A third group more or less adamantly opposes technocracy or some of its consequences.
Kemmel doubts the wisdom of a scientific elite in matters of practical decision-making;
Maurice Limat takes a traditional religious stand against technocracy's philosophical
basis; Jean-Gaston Vandel and B.R. Bruss have problems with the inequality and
oppressiveness of any technocratic scheme of things; and Peter Randa suggests that
virtually any form of social organization is inimical to the radical kind of individualism
that he favors.
Finally, in a class by himself and counterpointing Richard-Bessière, we have Gérard
Klein. The one book he wrote for "Anticipation" during the period covered at
first reads like an apology for technocratism. But careful examination suggests that Les
chirurgiens d'une planète may well be a deliberate parody of such a rationale.
Furthermore, Klein's novel is perhaps also satirizing the Fleuve Noir formula itself,
implying that the demands and expectations of the "Anticipation" series preclude
any vision truly alternative to a technocratic one.
Pascal Thomas
The Current State of Science Fiction in France
Abstract.--After the intense activity of the late '70s, French SF has moved
away from political concerns to center on aesthetic questions. Exponents of this new trend
changed the genre's boundaries but have not met with much public acceptance. A thriving
current of pulp SF still exists. However, the more interesting French SF writers remain
isolated, the older ones in retreat, the younger ones hampered by market conditions. Serge
Brussolo's surprising success pertains more to the horror genre than to SF.
George Slusser
The Beginnings of Fiction
Abstract.--Fiction was far from being simply the French version of The
Magazine of Fantasy & Science Fiction. Over the half-dozen odd years from its
outset in 1953, the editors of the former sought to identify what French SF peculiarly
was--and could be.
This process of definition involved placing SF in relation to categories traditionally
recognized by French culture: the fantastic, the uncanny, "mystery fiction." The
result was both a sense of generic function without equivalent in the Anglo-Saxon SF world
at the time and a very particular, and traditional, sense of what SF is: a literature that
explores alternate and parallel, rather than other, worlds; a literature that turns away
from expansive paradigms to explore the inner world of the imagining organ--the rational
mind itself. To follow this process of definition step by step, this essay focuses on the
work of two early Fiction critics: Jean-Jacques Bridenne and Gérard Klein.

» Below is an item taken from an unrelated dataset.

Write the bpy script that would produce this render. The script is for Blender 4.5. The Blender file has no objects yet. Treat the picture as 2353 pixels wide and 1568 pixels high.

Bridenne seeks, in the early issues, to establish the nature of the French SF traction by
bringing to light a series of native precursors. Building on the direction this lineage
sets, Klein analyzes the work of a number of new American "masters" in the light
of a gradually forming French sense of the SF genre. As Klein comes ultimately to define
it, this SF is Cartesian and surrealist in nature. Which means that it seeks a logical
cultivation of dream worlds. And should do so in hopes of preserving the privilege of the
cogito in relation to a material universe otherwise defined by Pascal's two infinities.